Stated goal:
Check each line below for "picture" and report how many have it, nothing else.

Given data:
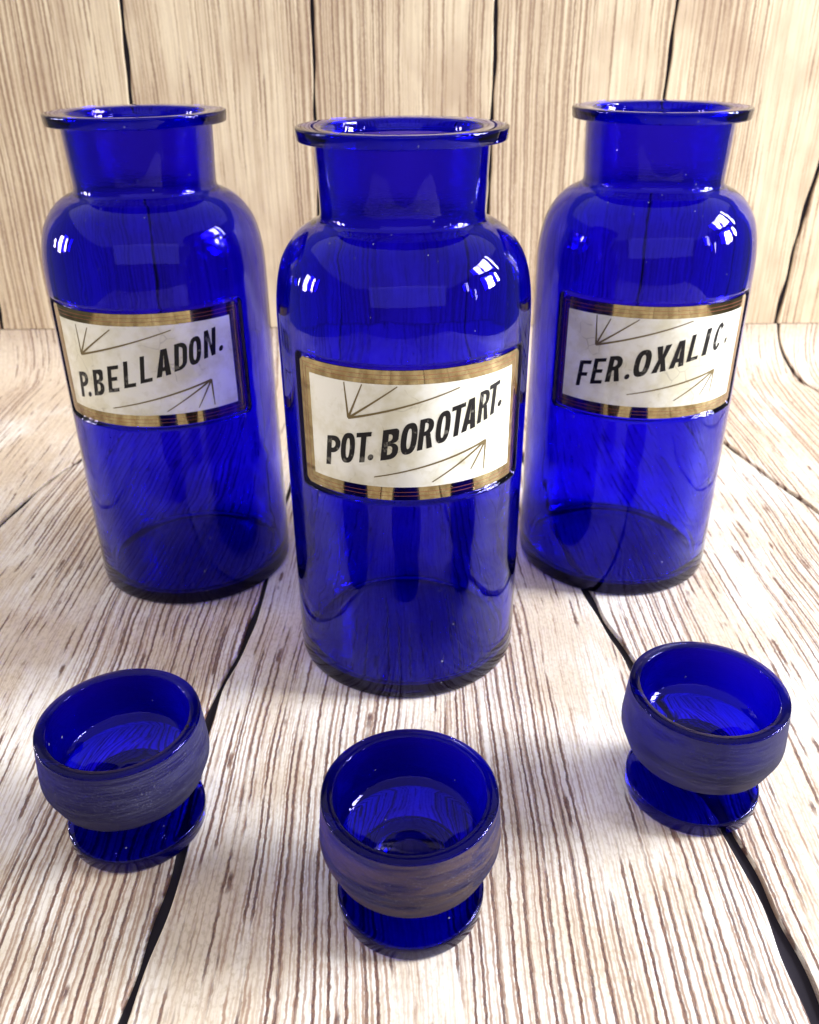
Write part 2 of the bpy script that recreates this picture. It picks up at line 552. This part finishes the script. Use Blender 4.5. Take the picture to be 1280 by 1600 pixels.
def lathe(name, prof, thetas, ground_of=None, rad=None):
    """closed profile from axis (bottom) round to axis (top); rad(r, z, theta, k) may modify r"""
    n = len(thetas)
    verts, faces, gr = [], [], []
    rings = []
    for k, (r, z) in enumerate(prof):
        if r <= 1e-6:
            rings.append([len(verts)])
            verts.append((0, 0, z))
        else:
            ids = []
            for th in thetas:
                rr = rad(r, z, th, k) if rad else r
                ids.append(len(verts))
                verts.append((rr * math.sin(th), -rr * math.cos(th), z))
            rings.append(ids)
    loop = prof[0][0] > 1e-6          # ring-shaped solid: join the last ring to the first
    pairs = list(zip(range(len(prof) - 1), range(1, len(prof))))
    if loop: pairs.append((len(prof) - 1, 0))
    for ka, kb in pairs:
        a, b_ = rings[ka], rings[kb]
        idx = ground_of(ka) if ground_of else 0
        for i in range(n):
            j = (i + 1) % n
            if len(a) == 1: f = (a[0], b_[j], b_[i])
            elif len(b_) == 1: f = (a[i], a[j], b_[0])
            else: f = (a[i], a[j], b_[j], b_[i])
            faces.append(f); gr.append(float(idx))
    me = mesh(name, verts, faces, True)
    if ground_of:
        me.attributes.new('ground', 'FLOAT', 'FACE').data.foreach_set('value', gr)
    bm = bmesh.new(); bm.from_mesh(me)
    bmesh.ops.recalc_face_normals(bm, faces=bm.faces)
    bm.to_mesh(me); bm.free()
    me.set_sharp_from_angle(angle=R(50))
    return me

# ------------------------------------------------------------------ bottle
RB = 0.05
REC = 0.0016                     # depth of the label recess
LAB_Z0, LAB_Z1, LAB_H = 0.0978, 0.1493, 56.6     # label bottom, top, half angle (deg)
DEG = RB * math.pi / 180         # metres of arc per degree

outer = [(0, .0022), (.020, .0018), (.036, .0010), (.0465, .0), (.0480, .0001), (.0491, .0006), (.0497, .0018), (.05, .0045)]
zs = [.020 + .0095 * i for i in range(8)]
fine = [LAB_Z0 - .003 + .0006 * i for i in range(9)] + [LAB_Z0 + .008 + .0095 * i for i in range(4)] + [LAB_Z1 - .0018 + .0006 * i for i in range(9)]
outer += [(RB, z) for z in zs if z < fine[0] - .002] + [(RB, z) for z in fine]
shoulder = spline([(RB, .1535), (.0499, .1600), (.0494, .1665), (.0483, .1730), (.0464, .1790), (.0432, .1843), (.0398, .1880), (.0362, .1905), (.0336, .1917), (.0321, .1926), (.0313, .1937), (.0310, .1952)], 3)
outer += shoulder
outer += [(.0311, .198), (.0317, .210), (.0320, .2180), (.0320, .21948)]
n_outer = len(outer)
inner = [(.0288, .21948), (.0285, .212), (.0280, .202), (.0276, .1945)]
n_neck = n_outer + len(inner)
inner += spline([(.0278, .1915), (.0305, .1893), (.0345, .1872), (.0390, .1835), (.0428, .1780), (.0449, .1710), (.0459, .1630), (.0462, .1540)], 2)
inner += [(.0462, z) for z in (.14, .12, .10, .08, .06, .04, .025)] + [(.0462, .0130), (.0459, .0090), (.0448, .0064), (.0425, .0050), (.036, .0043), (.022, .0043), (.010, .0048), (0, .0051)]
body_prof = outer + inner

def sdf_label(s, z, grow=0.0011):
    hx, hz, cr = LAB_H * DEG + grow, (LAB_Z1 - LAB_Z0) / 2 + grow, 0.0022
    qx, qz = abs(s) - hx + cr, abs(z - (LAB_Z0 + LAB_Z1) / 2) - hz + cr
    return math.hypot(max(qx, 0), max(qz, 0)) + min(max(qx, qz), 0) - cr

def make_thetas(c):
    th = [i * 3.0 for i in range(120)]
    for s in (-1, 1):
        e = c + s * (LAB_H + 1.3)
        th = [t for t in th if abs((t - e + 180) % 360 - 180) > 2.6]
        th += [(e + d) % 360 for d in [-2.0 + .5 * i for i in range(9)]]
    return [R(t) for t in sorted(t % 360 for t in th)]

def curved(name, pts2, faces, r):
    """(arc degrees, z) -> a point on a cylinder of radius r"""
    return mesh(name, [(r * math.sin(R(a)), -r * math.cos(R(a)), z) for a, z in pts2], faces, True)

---

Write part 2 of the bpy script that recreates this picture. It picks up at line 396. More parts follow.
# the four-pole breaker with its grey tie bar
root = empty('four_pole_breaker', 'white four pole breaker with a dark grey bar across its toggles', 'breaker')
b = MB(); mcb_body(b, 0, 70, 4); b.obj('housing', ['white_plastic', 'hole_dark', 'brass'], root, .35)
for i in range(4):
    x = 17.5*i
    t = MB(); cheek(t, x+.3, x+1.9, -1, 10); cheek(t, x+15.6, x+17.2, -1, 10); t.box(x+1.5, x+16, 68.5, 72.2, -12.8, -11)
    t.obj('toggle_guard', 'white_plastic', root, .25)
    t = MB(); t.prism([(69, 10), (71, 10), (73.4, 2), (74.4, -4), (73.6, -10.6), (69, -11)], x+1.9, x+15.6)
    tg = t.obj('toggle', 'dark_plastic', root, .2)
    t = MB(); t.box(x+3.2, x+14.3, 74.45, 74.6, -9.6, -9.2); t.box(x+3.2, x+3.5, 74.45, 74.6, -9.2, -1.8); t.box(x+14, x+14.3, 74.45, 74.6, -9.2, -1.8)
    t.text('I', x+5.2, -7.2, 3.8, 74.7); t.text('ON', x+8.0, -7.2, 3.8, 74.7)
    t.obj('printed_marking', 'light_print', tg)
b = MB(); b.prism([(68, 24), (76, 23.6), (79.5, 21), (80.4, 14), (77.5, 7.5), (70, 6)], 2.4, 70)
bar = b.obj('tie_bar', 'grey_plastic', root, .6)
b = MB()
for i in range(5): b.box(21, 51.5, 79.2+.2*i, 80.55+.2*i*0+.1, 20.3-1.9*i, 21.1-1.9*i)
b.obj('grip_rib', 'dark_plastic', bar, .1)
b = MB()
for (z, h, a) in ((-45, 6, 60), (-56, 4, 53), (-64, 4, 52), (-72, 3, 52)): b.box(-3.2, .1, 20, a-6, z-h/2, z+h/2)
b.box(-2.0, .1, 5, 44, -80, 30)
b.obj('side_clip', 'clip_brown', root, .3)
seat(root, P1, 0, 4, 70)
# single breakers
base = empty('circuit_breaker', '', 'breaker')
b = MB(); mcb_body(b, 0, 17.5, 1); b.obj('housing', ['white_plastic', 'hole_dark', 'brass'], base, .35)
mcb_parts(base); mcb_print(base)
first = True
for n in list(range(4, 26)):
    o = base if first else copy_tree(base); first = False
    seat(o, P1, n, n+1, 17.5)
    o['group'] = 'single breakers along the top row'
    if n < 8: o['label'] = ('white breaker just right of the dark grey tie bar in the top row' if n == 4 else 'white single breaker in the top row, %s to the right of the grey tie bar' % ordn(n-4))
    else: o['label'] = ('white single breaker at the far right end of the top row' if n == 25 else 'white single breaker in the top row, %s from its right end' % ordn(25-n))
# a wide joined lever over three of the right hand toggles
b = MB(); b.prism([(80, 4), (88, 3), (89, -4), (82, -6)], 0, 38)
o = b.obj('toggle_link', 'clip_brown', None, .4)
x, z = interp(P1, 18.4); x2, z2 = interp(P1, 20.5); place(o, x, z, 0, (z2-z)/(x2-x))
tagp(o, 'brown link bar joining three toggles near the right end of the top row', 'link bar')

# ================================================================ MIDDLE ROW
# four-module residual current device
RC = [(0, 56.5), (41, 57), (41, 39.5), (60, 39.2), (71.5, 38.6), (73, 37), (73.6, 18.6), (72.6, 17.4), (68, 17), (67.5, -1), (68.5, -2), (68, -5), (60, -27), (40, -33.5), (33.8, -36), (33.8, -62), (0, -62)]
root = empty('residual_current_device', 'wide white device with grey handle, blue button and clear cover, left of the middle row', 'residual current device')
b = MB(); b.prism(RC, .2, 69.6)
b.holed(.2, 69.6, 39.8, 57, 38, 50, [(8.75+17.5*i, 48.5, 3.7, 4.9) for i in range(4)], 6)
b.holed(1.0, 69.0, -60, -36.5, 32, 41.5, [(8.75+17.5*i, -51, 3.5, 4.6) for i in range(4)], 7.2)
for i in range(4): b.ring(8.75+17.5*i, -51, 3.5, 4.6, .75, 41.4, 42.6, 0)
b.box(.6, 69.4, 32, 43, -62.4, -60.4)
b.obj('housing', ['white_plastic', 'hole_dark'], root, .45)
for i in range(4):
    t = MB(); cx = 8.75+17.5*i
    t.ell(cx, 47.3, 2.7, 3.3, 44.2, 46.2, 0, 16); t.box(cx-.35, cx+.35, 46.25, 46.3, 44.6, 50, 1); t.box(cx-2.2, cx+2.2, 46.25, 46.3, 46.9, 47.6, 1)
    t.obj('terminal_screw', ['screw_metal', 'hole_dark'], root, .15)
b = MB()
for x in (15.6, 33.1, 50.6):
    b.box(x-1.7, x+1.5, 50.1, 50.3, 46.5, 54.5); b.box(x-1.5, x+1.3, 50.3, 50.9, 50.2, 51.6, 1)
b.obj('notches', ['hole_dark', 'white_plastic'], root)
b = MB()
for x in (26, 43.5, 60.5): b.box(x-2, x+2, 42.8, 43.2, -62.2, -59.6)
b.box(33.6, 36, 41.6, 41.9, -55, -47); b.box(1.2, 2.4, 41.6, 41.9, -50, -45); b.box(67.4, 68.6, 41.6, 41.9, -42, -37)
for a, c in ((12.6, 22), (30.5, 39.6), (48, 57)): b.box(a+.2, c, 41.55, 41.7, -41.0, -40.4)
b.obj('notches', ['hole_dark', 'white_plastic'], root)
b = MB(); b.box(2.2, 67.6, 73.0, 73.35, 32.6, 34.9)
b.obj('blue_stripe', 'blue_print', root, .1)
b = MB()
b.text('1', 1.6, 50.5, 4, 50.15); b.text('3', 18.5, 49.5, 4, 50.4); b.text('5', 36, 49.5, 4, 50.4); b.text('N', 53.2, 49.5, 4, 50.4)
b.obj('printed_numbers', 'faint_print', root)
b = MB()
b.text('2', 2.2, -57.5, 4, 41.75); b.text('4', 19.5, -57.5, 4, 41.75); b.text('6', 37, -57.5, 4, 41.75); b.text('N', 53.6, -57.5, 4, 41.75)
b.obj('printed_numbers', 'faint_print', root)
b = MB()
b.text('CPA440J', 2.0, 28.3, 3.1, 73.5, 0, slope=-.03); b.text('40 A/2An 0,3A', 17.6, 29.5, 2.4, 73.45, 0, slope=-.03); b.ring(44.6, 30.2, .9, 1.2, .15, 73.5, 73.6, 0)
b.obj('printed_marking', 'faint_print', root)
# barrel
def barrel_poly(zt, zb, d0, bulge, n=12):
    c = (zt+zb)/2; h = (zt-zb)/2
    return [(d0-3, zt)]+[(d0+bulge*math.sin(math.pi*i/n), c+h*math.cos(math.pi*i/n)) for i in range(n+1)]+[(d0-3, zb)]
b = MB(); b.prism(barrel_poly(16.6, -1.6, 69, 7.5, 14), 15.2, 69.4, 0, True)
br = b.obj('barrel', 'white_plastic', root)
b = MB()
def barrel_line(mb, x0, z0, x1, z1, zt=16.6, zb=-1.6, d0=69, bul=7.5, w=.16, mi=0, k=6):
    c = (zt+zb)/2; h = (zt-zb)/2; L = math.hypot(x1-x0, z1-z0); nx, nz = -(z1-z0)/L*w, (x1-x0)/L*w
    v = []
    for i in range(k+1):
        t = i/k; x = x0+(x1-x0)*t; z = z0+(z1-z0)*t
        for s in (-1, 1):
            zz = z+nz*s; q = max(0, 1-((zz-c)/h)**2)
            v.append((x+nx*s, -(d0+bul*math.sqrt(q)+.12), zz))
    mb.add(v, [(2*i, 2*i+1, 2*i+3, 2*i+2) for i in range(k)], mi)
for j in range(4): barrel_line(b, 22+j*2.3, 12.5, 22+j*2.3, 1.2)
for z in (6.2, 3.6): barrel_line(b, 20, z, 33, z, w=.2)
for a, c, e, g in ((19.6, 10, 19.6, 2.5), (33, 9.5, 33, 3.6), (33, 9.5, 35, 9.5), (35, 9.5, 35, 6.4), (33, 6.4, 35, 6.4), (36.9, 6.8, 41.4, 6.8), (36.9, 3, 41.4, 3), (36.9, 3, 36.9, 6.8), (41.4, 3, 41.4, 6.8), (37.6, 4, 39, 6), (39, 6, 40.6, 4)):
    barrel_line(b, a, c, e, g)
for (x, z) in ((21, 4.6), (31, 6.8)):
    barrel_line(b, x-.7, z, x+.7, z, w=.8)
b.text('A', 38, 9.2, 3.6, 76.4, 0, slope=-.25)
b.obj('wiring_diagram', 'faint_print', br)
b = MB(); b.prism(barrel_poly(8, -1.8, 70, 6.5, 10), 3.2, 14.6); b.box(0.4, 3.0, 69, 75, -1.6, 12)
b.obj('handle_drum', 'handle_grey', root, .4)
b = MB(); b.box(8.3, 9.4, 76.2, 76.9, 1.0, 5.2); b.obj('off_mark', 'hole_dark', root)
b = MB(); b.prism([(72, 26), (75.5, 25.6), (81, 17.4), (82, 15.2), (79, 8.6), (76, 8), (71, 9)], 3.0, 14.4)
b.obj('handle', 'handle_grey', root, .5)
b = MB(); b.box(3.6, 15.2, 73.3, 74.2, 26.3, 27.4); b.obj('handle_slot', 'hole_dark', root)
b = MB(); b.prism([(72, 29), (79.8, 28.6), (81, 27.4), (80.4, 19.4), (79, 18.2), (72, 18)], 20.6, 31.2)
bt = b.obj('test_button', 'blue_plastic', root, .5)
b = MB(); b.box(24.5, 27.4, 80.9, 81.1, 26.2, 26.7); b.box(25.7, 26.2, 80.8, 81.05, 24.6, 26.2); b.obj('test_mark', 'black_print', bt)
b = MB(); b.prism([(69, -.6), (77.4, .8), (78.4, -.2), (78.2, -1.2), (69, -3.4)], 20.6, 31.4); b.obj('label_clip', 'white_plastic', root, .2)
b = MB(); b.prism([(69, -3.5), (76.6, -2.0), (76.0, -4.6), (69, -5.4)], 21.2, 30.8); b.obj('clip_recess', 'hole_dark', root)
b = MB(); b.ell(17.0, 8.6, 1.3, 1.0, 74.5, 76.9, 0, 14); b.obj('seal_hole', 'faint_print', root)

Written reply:
2